Quantum Mechanics — The funny behaviour of subatomic particles
Dr David Arvidsson-Shukur
(Senior Quantum Researcher)
Isaac Newton’s laws of physics explain how objects ranging from galaxies to grains of sand behave. However, when objects get small enough – like atoms or electrons – Newton’s equations cease to work. Instead, these tiny “quantum” particles follow the laws of quantum mechanics. In this talk, I will demystify the eccentric phenomena that quantum mechanics gives rise to. This will include so-called superpositions, entanglement — and maybe even time travel.

Three facets of geometry: from Euclid's axioms to Cosmic Censorship
Professor Maciej Dunajski
(Professor of Mathematical Physics)
The study of geometry is at least 2500 years old, and it is within this field that the concept of mathematical proof - deductive reasoning from a set of axioms - first arose. I will explain how Euclidean and non—Euclidean geometry can describe the space time inside a black hole.

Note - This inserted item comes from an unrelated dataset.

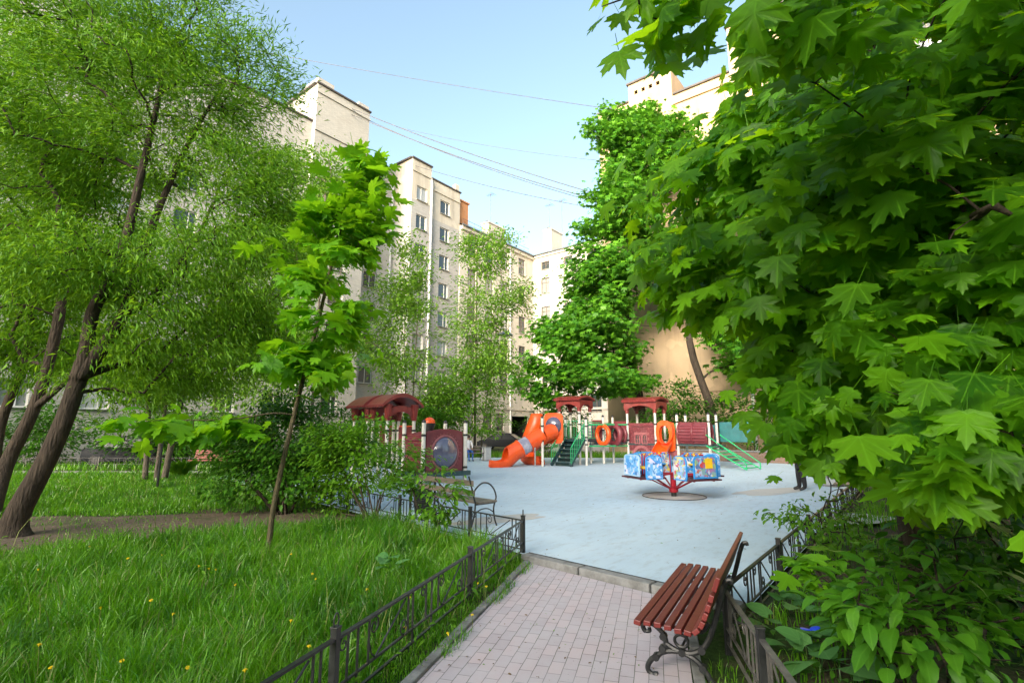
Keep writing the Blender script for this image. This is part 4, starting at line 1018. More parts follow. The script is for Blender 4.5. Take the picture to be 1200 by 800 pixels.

One hundred years since Helgoland
Professor Austen Lamacraft
(Professor of Theoretical Physics)
In June 1925 Werner Heisenberg sought refuge from hay fever on the treeless North Sea island of Helgoland. Struggling to reconcile the spectrum of the light emitted by atoms with a Newtonian model of a miniature solar system, with electrons as planets orbiting a nuclear sun, Heisenberg came to abandon this classical picture in favour of an abstract scheme without precedent, at once veiling the quantum world in mathematics while bringing forth a theory of unparalleled precision. I will explain what Heisenberg did, and why this singular creative act has maddened physicists and historians since.